One approach is to choose an aperture that balances diffraction and DOF. Here is one reference,


http://www.kenrockwell.com/tech/focus.htm (http://www.kenrockwell.com/tech/focus.htm)

but you should really get the article from the March-April 1986 issue of Phototechniques.

Another approach, a bit cruder, is to use twice the hyperfocal distance with corresponding loss on the near end

Bruce Watson
5-Dec-2004, 17:24
Yes.

There's a difference between sharp focus and acceptable focus. In this case, you define acceptable focus by choosing your COC size.

Alan Davenport
5-Dec-2004, 20:13
Yes, objects at infinity will seem to be in focus on a print because their CoC on the film will be small enough to fall within the depth of field. In fact, that is a way to define the hyperfocal distance; it's the focusing distance at which, objects at infinity will be at the limit of the acceptable circle of confusion.

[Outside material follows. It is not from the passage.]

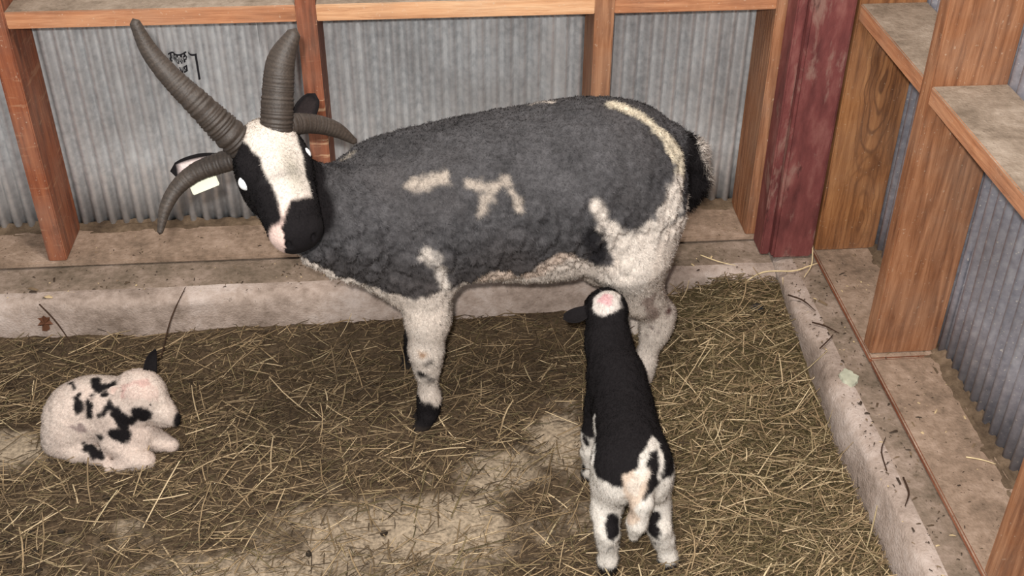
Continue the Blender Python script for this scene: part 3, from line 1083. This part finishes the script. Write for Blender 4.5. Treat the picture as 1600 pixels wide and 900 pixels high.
horn([(0.030, -0.620, 0.712, 0.019), (0.062, -0.600, 0.718, 0.0190), (0.100, -0.572, 0.705, 0.0170), (0.137, -0.556, 0.684, 0.0140), (0.168, -0.55, 0.656, 0.006)], 0.08, 24, 'lower horn curving back over the neck')
eyeball('eye', hp(0.096, 0.0545, 0.000), 0.0135, M_EYE, ewe, EO)
eyeball('eye', hp(0.078, -0.0500, 0.012), 0.0135, M_EYE, ewe, EO)
tg = obj('ear_tag', box_mesh(0.052, 0.004, 0.021, 0.0015), M_TAG, ewe, tuple(np.array([-0.095, -0.607, 0.612]) - EO))
tg.rotation_euler = (math.radians(-25), math.radians(-22), 0)
tg['label'] = 'pale yellow ear tag'


# ------------------------------------------------------------------ lambs
def lamb_object(name, label, org, F, strokes, base, post, eyes, ears, furlen, furn, flow, warp=0.004):
    P, Q = F.mesh()
    P = relax(P, Q, 2)
    N = vnormals(P, Q)
    P = P + N * (0.0022 * fbm(P, 55, 3) + 0.0012 * fbm(P, 130, 2))[:, None]
    N = vnormals(P, Q)
    C = np.tile(base, (len(P), 1)) * (1 + 0.10 * fbm(P, 30, 3))[:, None]
    C = paint(P, C, strokes, warp, 60, 0.003)
    C, L = post(P, C, furlen)
    root = tag(empty(name, tuple(org)), label, 'lamb')
    VV, QQ, CC = [P], [Q], [C]
    off = len(P)
    for b_, t_, wd_, nr, ci, co, cp in ears:
        v_, q_, in_ = ear_mesh(b_, t_, wd_, nr, abs(cp), point=cp < 0)
        VV.append(v_)
        QQ.append(q_ + off)
        off += len(v_)
        CC.append(np.where(in_[:, None], ci, co))
    obj('body', mesh_np(name + '_body', np.concatenate(VV) - org, np.concatenate(QQ), True, np.concatenate(CC)), M_COAT, root)
    fur('fleece', P, Q, N, C, L, furn, root, org, flow, 0.45, 0.0005, 0.12, 0.6)
    for e, r in eyes:
        eyeball('eye', e, r, M_DARKEYE, root, org)
    return root


# standing lamb, seen from behind, reaching under the ewe
LO = np.array([0.625, -0.85, 0.0])
F = Field((0.50, -1.12, -0.01), (0.76, -0.42, 0.42), 0.004)
F.ell((0.628, -0.945, 0.222), (0.060, 0.075, 0.062), 0.001)
F.ell((0.634, -0.85, 0.222), (0.058, 0.10, 0.066), 0.04)
F.ell((0.633, -0.755, 0.236), (0.051, 0.075, 0.066), 0.04)
F.chain([((0.628, -0.73, 0.250), 0.046), ((0.624, -0.675, 0.278), 0.037), ((0.626, -0.635, 0.296), 0.036)], 0.03)
for s, x in ((-1, 0.591), (1, 0.668)):
    F.ell((x, -0.955, 0.200), (0.030, 0.052, 0.055), 0.03)
LHF = np.array([-0.08, 0.9, -0.34])
LHF /= np.linalg.norm(LHF)
LHN = np.array([0, 0.30, 0.9])
LHN -= (LHN @ LHF) * LHF
LHN /= np.linalg.norm(LHN)
LHL = np.cross(LHN, LHF)
LHM = np.array([LHF, LHL, LHN])
LHO = np.array([0.627, -0.618, 0.312])
lhp = lambda a, l, n: LHO + a * LHF + l * LHL + n * LHN
F.ell(lhp(0.0, 0, 0.0), (0.046, 0.039, 0.040), 0.02, LHM)
F.chain([(lhp(0.02, 0, -0.004), 0.031), (lhp(0.075, 0, -0.012), 0.020), (lhp(0.095, 0, -0.016), 0.017)], 0.02)
# hind legs (hock pointing back), forelegs
F.chain([((0.592, -0.955, 0.175), 0.034), ((0.584, -0.975, 0.135), 0.025), ((0.583, -1.005, 0.112), 0.0185), ((0.585, -1.003, 0.085), 0.0165), ((0.586, -1.010, 0.045), 0.0155), ((0.587, -1.018, 0.018), 0.017)], 0.015)
F.chain([((0.666, -0.955, 0.175), 0.034), ((0.672, -0.975, 0.135), 0.025), ((0.676, -1.005, 0.112), 0.0185), ((0.684, -1.003, 0.085), 0.0165), ((0.695, -1.010, 0.045), 0.0155), ((0.704, -1.020, 0.018), 0.017)], 0.015)
F.chain([((0.600, -0.765, 0.205), 0.030), ((0.588, -0.780, 0.14), 0.021), ((0.585, -0.785, 0.10), 0.018), ((0.587, -0.785, 0.045), 0.0155), ((0.588, -0.78, 0.018), 0.017)], 0.015)
F.chain([((0.660, -0.745, 0.205), 0.030), ((0.664, -0.745, 0.10), 0.017), ((0.666, -0.745, 0.045), 0.014), ((0.666, -0.74, 0.018), 0.016)], 0.015)
for x, y in ((0.587, -1.018), (0.706, -1.022), (0.589, -0.778), (0.667, -0.738)):
    for s in (-1, 1):
        F.cone((x + s * 0.007, y + 0.002, 0.022), (x + s * 0.008, y + 0.012, 0.009), 0.010, 0.010, 0.004)
F.chain([((0.637, -1.000, 0.238), 0.020), ((0.634, -1.028, 0.205), 0.0175), ((0.627, -1.035, 0.165), 0.0165), ((0.623, -1.036, 0.135), 0.010)], 0.012)
# <LB_STROKES>
LB_STROKES = [
    (srgb3(206, 196, 188), 0.0330, [(0.623, -0.638, 0.35)]),
    (srgb3(206, 164, 164), 0.0150, [(0.618, -0.637, 0.349)]),
    (srgb3(196, 176, 158), 0.0190, [(0.621, -1.015, 0.245), (0.615, -1.035, 0.19)]),
    (srgb3(204, 190, 176), 0.0120, [(0.636, -1.007, 0.259), (0.617, -1.022, 0.23)]),
    (srgb3(206, 198, 188), 0.0070, [(0.63, -1.009, 0.257), (0.644, -0.986, 0.272), (0.665, -0.953, 0.273)]),
    (srgb3(206, 198, 188), 0.0060, [(0.665, -0.953, 0.273), (0.672, -0.983, 0.259), (0.665, -1.008, 0.239)]),
    (srgb3(230, 224, 216), 0.0120, [(0.576, -0.842, 0.224), (0.56, -0.941, 0.232)]),
    (BLACK, 0.0090, [(0.572, -0.799, 0.138)]),
    (BLACK, 0.0100, [(0.571, -0.791, 0.064)]),
    (BLACK, 0.0120, [(0.655, -0.983, 0.269), (0.65, -0.995, 0.263)]),
    (BLACK, 0.0140, [(0.59, -1.005, 0.142), (0.589, -1.018, 0.128)]),
    (BLACK, 0.0140, [(0.662, -1.0, 0.143), (0.661, -1.016, 0.126)]),
    (BLACK, 0.0040, [(0.585, -1.024, 0.09)]),
    (BLACK, 0.0040, [(0.671, -1.022, 0.094)]),
]
# </LB_STROKES>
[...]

Since you posted this in the large format forum, I assume you are using a camera that has at least some movements? Although it's possible to calculate the hyperfocal point for a tilted lens, it is more complex than for an untilted lens, and it hardly seems worth it when you have the groundglass right there to see.

OTOH, if you are using a press camera and want to shoot handheld, live action, ala 1940's news fotogs, then hyperfocal focusing is the way to go: f/8 and be there!

Paul Fitzgerald
6-Dec-2004, 00:46
Hi there,

Yes and NO. There are 2 hyper-focal distances: the formula derived distance supplied by the manufacturer OR the hyper focal point for the scene YOU are shooting.

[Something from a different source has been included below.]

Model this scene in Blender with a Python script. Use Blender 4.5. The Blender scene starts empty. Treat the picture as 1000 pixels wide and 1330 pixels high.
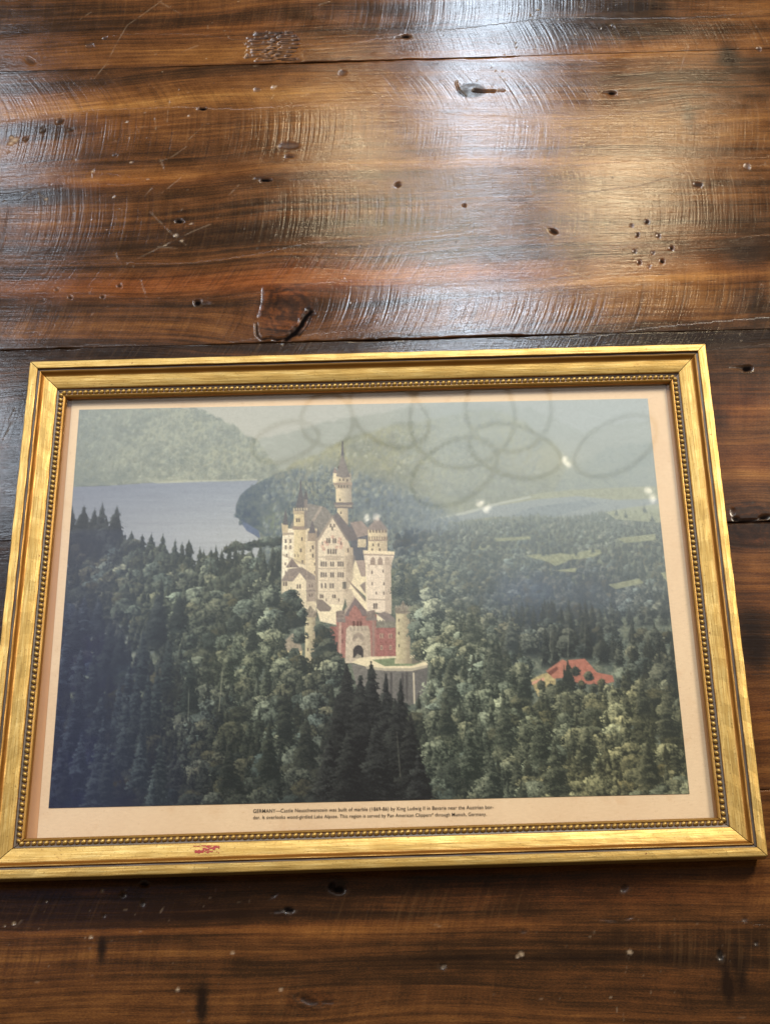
import bpy, bmesh, math
import numpy as np
from mathutils import Vector, Matrix, Euler

scene = bpy.context.scene
col = scene.collection

COOL = (0.74, 0.86, 1.0); WARM = (1.0, 0.80, 0.50)
CEIL = 1.4                                   # brightness of the lit ceiling at its far side
# name, where its glare shows (x, y), height, width, depth, brightness, colour
LAMPS = (('cool_window_light', 632, 60, 2.1, 0.16, 0.62, 62, COOL),
         ('cool_lamp_light', 610, 415, 2.1, 0.30, 0.10, 95, COOL),
         ('left_window_light', -10, 190, 2.0, 0.12, 0.22, 44, COOL),
         ('left_window_light', -25, 570, 2.0, 0.10, 0.30, 40, COOL),
         ('warm_lamp_light', 455, 205, 2.1, 0.09, 0.10, 120, WARM),
         ('warm_lamp_light', 800, 255, 2.1, 0.20, 0.15, 70, WARM),
         ('warm_lamp_light', 560, 290, 2.1, 0.24, 0.13, 20, WARM),
         ('warm_lamp_light', 880, 170, 2.1, 0.10, 0.10, 60, WARM))
CEIL_AXIS = 1; CEIL_RAMP = (0.08, 0.95, 0.0, 1.0); BLUE_AXIS = 0; BLUE_RAMP = (1.0, .68, 0.0, 1.0); BLUE = 0.36; KEY = 62; FILL = 9
WOOD_RAMP = [(.0, (.014, .007, .004)), (.25, (.034, .016, .007)), (.47, (.092, .036, .012)), (.72, (.180, .076, .021)), (1.0, (.32, .16, .045))]
SEAM_OPEN = .55
PAPER_A = (.76, .545, .365, 1); PAPER_B = (.84, .63, .435, 1)
INK_GAIN = np.array((1.05, 1.07, 1.13))

# ---------------------------------------------------------------- camera
FPX, CX, CY = 1907.3, 500.0, 665.0            # focal length and centre, in units of a 1000-wide sheet
TOP = 0.0145                                  # height of the frame's top face above the table
CAM_LOC = Vector((0.0204, -0.3211, 0.781 + TOP))
CAM_ROT = Euler((0.4424, 0.0223, -0.0187), 'XYZ')
cam = bpy.data.cameras.new('camera')
cam.sensor_fit = 'HORIZONTAL'; cam.sensor_width = 36.0; cam.lens = FPX / 1000 * 36.0
cam.clip_start = 0.01; cam.clip_end = 50
cam_ob = bpy.data.objects.new('camera', cam); col.objects.link(cam_ob)
cam_ob.location = CAM_LOC; cam_ob.rotation_euler = CAM_ROT
scene.camera = cam_ob
MROT = CAM_ROT.to_matrix()

def at(px, py, z=0.0):                        # a point of the photograph laid on the plane z
    d = MROT @ Vector(((px - CX) / FPX, -(py - CY) / FPX, -1.0))
    return CAM_LOC + d * ((z - CAM_LOC.z) / d.z)
def mirrored(px, py, plane, height):          # where the thing hangs whose reflection shows at that point
    d = MROT @ Vector(((px - CX) / FPX, -(py - CY) / FPX, -1.0))
    p = CAM_LOC + d * ((plane - CAM_LOC.z) / d.z)
    r = Vector((d.x, d.y, -d.z))
    return p + r * ((height - plane) / r.z)

# ---------------------------------------------------------------- light: an interior, lamps only
world = bpy.data.worlds.new('World'); scene.world = world
world.use_nodes = True
bg = world.node_tree.nodes['Background']
bg.inputs[0].default_value = (1.0, 0.86, 0.70, 1); bg.inputs[1].default_value = 0.16
scene.view_settings.view_transform = 'Standard'; scene.view_settings.look = 'None'
scene.view_settings.exposure = 0.0; scene.view_settings.gamma = 1.0
scene.view_settings.use_curve_mapping = False
try:
    scene.cycles.use_denoising = True
    scene.cycles.max_bounces = 8
except Exception: pass

def area_light(name, loc, target, sx, sy, radiance, colour):
    L = bpy.data.lights.new(name, 'AREA'); L.shape = 'RECTANGLE'; L.size = sx; L.size_y = sy
    L.energy = radiance * math.pi * sx * sy; L.color = colour
    o = bpy.data.objects.new(name, L); col.objects.link(o)
    o.location = loc
    o.rotation_euler = (Vector(target) - Vector(loc)).to_track_quat('-Z', 'Y').to_euler()
    return o
GLASS_TOP = 0.0055
# the pale lit ceiling beyond the frame, whose reflection veils the upper part of the glass; it falls off towards the viewer
c0 = mirrored(500, 1080, GLASS_TOP, 2.3); c1 = mirrored(500, 478, GLASS_TOP, 2.3)
ceil = area_light('ceiling_light', (0.1, (c0.y + c1.y) / 2, 2.3), (0.1, (c0.y + c1.y) / 2, 0), 3.2, c1.y - c0.y, CEIL, (0.93, 0.97, 1.0))
ceil.rotation_euler = (0, 0, 0)
ceil.data.use_nodes = True
nt = ceil.data.node_tree; em = nt.nodes['Emission']
gp = nt.nodes.new('ShaderNodeNewGeometry'); sp = nt.nodes.new('ShaderNodeSeparateXYZ'); mr = nt.nodes.new('ShaderNodeMapRange')
nt.links.new(gp.outputs['Parametric'], sp.inputs[0]); nt.links.new(sp.outputs[CEIL_AXIS], mr.inputs[0])
mr.interpolation_type = 'SMOOTHSTEP'
for q, v in enumerate(CEIL_RAMP): mr.inputs[q + 1].default_value = v
nt.links.new(mr.outputs[0], em.inputs['Strength'])
# a blue window high on the left, seen in the left side of the glass
b0 = mirrored(290, 900, GLASS_TOP, 2.2); b1 = mirrored(-260, 900, GLASS_TOP, 2.2); b2 = mirrored(100, 1180, GLASS_TOP, 2.2); b3 = mirrored(100, 690, GLASS_TOP, 2.2)
bw = area_light('blue_window_light', ((b0.x + b1.x) / 2, (b2.y + b3.y) / 2, 2.2), (0, 0, 0), b0.x - b1.x, b3.y - b2.y, BLUE, (0.30, 0.40, 1.0))
bw.rotation_euler = (0, 0, 0)
bw.data.use_nodes = True
nt = bw.data.node_tree; gp = nt.nodes.new('ShaderNodeNewGeometry'); sp = nt.nodes.new('ShaderNodeSeparateXYZ'); mr = nt.nodes.new('ShaderNodeMapRange')
nt.links.new(gp.outputs['Parametric'], sp.inputs[0]); nt.links.new(sp.outputs[BLUE_AXIS], mr.inputs[0]); mr.interpolation_type = 'SMOOTHSTEP'
for q, v in enumerate(BLUE_RAMP): mr.inputs[q + 1].default_value = v
nt.links.new(mr.outputs[0], nt.nodes['Emission'].inputs['Strength'])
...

Critically focus on the nearest point you want in focus and mark it then focus on the farthest point you want and mark that. Now set the focus exactly between these marks, that is the hyper focal point for that scene. Now stop down until the near point is as sharp as you want, the far point will also be as sharp. This will allow you to use the widest aperture that will handle the scene which would be the sharpest and fastest. This is also a quick way to see if your tilts and swings are optimal, the spread with be smallest when optimal.

Most, if not ALL, wide-angle design lenses are engineered to be used at the hyper-focal distance to begin with, not inf. It is a bit of a fudge factor, the extra extention gives a bigger image circle and helps a bit with light fall-off in the corners

When in doubt, CHECK THE GROUND GLASS.

Happy holidays.

David A. Goldfarb
6-Dec-2004, 06:06
Yes, but you can experiment with the way you use the tables/calculations/scales to meet your own demands.

I find that the hyperfocal distance for two stops wider than the shooting aperture works for me. So if I'm shooting at f:22 and I want to use the hyperfocal distance, I'll focus at the hyperfocal distance for f:11, and if that's not enough, I'll stop down to f:32 and focus at the hyperfocal distance for f:16, etc.

If you're calculating it, you could do the same thing by plugging in a smaller value than the standard value for acceptable CoC.

John Hennessy
6-Dec-2004, 12:26
It is true what everyone has said that using H as a focus point puts the far end of acceptable focus on the ragged but it ALSO puts the near end of acceptable focus on an equally ragged edge and usually more conspicuously so.

Leonard Evens
6-Dec-2004, 13:12
John,

If it is ragged, it means you are using the wrong circle of confusion to calculate the hyperfocal distance. Choose a smaller value for that, and everything should look fine.